> [Instructions for the task] Begin the copy with the line that contains "What Blender Python" and end it with the line that contains "S.view_settings.use_curve_mapping = False". Print these lines exactly and omit all pictures.

-- begin --

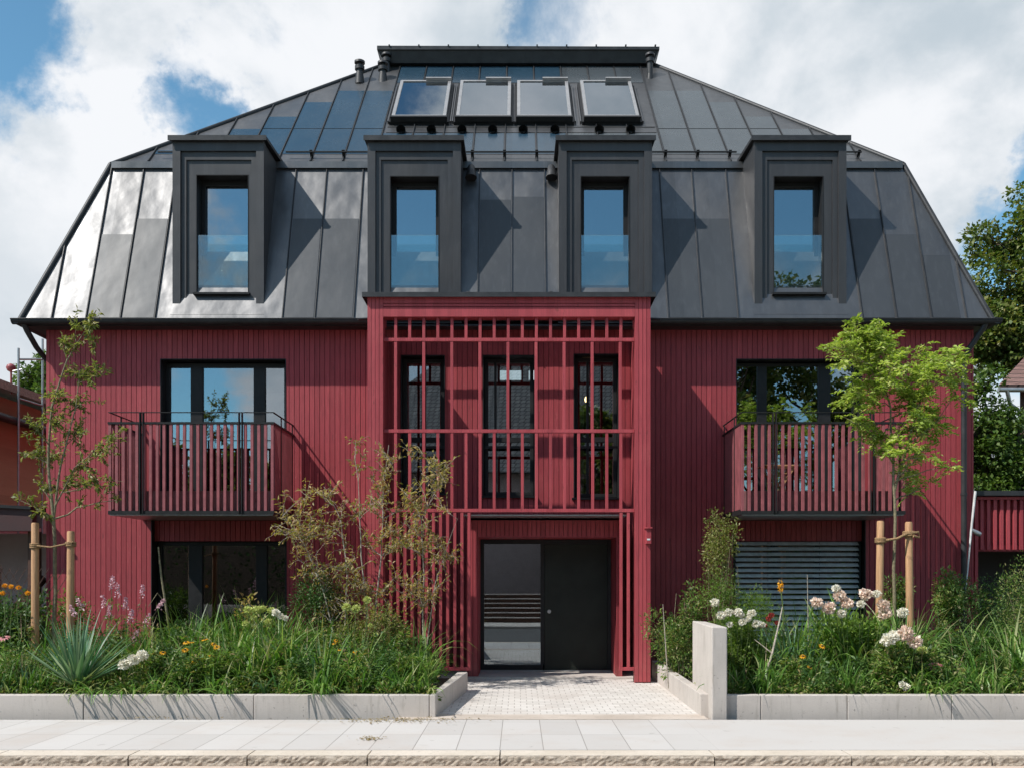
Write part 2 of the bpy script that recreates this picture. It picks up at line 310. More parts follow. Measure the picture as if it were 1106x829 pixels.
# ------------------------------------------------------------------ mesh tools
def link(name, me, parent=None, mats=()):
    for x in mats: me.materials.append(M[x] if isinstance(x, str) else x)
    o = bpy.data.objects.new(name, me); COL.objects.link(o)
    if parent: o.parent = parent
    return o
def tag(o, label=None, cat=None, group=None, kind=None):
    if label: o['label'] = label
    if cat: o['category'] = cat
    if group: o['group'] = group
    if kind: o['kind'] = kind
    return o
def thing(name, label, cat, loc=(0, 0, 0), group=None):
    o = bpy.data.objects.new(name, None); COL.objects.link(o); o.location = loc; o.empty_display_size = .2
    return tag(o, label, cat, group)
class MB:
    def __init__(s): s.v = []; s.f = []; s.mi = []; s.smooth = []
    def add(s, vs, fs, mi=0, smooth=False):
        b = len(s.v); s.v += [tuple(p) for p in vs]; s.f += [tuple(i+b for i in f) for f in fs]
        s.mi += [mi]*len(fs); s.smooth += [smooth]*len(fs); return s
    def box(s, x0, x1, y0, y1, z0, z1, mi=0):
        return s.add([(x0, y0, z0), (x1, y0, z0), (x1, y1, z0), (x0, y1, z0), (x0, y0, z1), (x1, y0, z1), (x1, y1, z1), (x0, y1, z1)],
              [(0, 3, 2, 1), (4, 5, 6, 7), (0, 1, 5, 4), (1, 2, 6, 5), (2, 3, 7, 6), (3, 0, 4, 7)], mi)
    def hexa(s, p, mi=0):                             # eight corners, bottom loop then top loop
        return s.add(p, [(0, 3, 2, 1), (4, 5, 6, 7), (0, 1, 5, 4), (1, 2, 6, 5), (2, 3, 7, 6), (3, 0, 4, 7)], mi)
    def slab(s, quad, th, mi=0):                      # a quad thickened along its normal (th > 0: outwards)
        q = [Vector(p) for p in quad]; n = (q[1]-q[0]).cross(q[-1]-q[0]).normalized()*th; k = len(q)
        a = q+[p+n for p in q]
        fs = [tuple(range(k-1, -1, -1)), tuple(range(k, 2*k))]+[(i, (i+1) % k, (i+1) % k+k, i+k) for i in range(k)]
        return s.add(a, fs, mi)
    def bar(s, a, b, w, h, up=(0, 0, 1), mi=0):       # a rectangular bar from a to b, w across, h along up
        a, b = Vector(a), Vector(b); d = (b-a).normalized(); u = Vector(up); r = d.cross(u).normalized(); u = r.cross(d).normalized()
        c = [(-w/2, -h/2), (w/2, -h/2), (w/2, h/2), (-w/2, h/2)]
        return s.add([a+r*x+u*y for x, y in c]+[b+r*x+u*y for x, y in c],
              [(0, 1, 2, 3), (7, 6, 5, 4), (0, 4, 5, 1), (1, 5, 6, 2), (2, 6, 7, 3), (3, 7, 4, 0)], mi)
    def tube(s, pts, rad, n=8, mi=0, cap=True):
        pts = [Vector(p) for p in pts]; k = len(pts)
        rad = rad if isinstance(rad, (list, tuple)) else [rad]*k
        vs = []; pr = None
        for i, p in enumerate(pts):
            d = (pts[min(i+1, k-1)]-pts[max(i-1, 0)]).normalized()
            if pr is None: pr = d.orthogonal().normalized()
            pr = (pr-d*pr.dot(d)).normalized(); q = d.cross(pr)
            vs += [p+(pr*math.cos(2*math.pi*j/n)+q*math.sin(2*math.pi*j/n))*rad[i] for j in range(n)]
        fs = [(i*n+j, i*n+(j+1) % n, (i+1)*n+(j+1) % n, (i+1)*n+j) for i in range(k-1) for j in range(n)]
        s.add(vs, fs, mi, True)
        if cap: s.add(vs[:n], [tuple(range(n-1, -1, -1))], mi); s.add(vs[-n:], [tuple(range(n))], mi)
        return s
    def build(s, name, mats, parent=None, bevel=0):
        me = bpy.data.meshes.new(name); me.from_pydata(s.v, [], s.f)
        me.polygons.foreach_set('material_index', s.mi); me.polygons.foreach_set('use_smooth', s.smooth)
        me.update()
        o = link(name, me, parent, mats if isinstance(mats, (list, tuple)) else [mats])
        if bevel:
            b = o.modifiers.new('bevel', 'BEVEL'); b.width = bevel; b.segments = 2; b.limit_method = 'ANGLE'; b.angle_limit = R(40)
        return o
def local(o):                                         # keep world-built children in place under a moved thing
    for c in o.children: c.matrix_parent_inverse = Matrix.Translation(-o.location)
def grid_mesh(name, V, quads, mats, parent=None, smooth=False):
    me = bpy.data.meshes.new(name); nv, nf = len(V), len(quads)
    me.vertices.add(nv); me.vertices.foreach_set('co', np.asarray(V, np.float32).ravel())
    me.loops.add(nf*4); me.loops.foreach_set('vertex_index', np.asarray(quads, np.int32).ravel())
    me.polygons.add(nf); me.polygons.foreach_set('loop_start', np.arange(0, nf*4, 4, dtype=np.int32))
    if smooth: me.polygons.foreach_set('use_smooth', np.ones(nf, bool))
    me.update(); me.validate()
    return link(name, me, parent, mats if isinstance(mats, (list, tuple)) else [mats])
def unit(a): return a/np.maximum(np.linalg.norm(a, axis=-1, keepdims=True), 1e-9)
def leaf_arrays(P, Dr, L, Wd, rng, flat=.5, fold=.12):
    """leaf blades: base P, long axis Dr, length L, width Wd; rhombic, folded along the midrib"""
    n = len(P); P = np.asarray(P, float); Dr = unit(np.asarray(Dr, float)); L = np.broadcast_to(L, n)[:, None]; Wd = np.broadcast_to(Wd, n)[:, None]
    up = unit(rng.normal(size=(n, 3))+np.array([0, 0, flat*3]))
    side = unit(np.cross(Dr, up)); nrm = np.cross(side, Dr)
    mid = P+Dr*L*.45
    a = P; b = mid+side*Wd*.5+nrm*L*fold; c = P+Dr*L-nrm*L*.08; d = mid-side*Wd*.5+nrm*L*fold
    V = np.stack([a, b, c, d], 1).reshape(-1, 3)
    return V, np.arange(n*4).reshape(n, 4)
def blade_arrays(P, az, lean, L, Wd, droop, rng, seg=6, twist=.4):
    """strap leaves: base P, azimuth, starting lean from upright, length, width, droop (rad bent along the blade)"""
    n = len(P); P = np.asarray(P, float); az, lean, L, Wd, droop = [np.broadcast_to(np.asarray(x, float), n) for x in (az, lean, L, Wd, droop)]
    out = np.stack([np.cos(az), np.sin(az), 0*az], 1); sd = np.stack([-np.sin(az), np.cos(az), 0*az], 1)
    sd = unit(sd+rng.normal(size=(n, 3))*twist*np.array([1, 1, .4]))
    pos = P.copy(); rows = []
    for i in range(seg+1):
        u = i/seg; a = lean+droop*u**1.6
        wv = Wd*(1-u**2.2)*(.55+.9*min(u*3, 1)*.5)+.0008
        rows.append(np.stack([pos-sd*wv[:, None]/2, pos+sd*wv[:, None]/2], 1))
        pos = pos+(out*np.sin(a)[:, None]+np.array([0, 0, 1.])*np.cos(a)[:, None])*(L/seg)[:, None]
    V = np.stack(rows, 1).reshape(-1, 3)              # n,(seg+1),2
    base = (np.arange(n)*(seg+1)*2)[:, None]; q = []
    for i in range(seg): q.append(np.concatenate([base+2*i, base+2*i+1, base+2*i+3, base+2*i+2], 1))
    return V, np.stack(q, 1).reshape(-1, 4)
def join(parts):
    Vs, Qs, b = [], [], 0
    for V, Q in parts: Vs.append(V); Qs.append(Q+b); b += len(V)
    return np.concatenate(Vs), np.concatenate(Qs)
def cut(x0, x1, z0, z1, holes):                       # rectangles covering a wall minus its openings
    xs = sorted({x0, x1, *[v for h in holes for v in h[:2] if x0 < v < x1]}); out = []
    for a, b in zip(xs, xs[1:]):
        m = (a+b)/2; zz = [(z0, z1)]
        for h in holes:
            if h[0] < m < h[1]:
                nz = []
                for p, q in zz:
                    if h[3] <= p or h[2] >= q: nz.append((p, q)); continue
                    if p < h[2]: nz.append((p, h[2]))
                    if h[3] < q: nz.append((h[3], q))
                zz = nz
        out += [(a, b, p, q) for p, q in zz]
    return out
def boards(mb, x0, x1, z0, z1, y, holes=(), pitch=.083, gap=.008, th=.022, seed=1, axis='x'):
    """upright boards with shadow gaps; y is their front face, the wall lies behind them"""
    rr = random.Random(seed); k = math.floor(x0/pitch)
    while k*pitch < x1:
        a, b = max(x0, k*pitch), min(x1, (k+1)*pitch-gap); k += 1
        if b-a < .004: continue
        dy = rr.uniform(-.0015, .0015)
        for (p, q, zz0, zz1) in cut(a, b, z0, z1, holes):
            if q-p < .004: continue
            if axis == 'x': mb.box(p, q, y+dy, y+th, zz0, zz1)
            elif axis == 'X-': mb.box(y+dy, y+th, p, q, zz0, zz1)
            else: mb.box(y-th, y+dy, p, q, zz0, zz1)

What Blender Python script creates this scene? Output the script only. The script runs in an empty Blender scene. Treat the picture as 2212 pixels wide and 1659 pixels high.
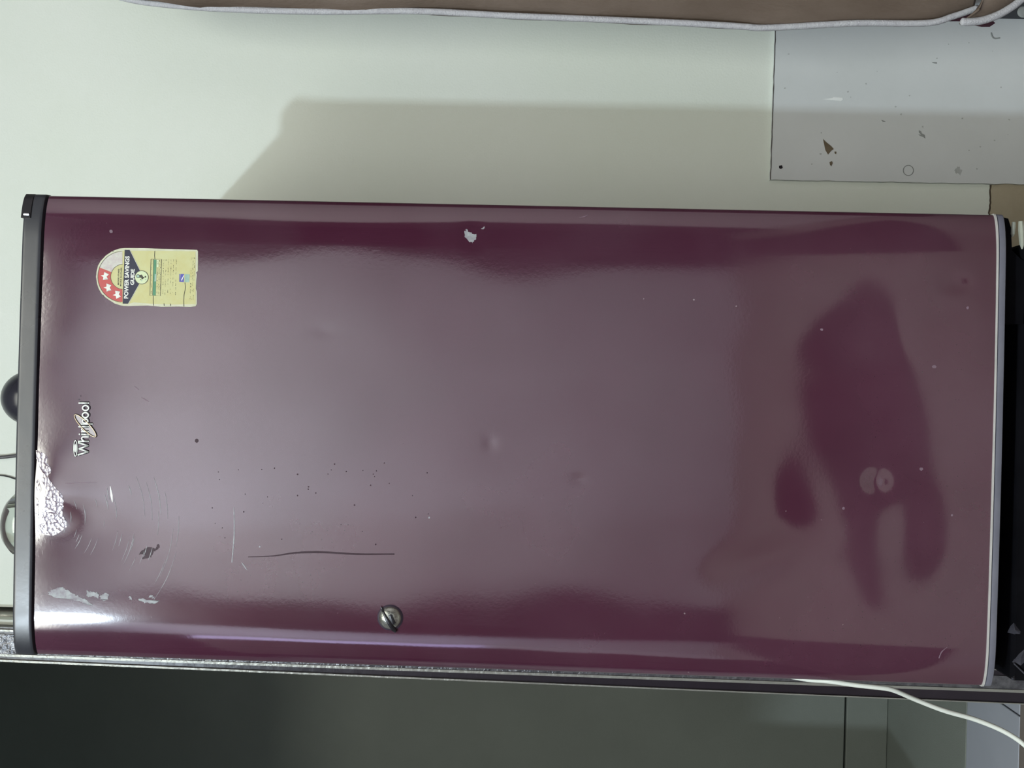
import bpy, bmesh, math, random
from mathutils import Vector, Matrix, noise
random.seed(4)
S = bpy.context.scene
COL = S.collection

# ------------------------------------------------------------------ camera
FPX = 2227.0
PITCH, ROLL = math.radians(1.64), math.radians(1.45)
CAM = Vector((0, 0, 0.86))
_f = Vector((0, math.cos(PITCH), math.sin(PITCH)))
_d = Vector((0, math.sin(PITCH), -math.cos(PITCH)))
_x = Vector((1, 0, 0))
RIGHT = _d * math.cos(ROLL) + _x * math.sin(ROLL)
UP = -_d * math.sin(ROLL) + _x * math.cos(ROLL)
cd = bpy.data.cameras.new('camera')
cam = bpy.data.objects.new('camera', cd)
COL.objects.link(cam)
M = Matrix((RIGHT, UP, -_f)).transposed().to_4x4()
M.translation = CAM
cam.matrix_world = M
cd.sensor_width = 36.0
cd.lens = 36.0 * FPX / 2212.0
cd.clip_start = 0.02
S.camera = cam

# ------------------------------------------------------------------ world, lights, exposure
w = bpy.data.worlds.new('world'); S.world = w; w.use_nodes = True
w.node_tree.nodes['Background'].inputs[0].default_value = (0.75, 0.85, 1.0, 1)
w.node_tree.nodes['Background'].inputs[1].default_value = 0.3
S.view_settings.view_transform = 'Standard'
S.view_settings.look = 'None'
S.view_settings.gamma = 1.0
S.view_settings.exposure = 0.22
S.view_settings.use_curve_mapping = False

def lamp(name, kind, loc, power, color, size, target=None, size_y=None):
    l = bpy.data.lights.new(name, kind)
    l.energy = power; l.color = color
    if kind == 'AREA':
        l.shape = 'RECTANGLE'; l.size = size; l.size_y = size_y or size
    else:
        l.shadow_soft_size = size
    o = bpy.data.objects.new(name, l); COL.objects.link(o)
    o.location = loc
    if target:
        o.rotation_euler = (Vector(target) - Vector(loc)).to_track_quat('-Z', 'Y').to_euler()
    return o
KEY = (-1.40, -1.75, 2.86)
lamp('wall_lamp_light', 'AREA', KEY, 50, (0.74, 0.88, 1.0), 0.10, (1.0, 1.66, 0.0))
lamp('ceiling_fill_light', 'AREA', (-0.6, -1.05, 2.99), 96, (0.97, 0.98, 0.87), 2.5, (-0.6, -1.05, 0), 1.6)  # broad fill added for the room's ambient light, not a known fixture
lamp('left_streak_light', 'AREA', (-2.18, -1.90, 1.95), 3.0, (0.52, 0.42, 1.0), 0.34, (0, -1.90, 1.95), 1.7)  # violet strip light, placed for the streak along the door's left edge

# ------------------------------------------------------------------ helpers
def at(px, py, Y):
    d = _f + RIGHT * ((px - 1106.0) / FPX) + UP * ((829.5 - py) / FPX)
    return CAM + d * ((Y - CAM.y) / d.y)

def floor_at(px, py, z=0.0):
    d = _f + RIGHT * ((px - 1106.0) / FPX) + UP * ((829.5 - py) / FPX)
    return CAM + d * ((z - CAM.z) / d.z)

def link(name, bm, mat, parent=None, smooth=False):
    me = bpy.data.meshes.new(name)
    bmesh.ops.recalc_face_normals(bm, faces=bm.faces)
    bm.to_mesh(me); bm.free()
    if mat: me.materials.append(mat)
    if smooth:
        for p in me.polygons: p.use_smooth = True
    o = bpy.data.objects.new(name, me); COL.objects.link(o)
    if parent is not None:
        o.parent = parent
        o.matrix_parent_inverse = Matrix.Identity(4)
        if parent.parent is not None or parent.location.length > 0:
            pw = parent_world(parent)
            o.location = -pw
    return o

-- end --

> [Finished exercise]
What Blender Python script creates this scene? Output the script only. The script runs in an empty Blender scene. Treat the picture as 2212 pixels wide and 1659 pixels high.
import bpy, bmesh, math, random
from mathutils import Vector, Matrix, noise
random.seed(4)
S = bpy.context.scene
COL = S.collection

# ------------------------------------------------------------------ camera
FPX = 2227.0
PITCH, ROLL = math.radians(1.64), math.radians(1.45)
CAM = Vector((0, 0, 0.86))
_f = Vector((0, math.cos(PITCH), math.sin(PITCH)))
_d = Vector((0, math.sin(PITCH), -math.cos(PITCH)))
_x = Vector((1, 0, 0))
RIGHT = _d * math.cos(ROLL) + _x * math.sin(ROLL)
UP = -_d * math.sin(ROLL) + _x * math.cos(ROLL)
cd = bpy.data.cameras.new('camera')
cam = bpy.data.objects.new('camera', cd)
COL.objects.link(cam)
M = Matrix((RIGHT, UP, -_f)).transposed().to_4x4()
M.translation = CAM
cam.matrix_world = M
cd.sensor_width = 36.0
cd.lens = 36.0 * FPX / 2212.0
cd.clip_start = 0.02
S.camera = cam

# ------------------------------------------------------------------ world, lights, exposure
w = bpy.data.worlds.new('world'); S.world = w; w.use_nodes = True
w.node_tree.nodes['Background'].inputs[0].default_value = (0.75, 0.85, 1.0, 1)
w.node_tree.nodes['Background'].inputs[1].default_value = 0.3
S.view_settings.view_transform = 'Standard'
S.view_settings.look = 'None'
S.view_settings.gamma = 1.0
S.view_settings.exposure = 0.22
S.view_settings.use_curve_mapping = False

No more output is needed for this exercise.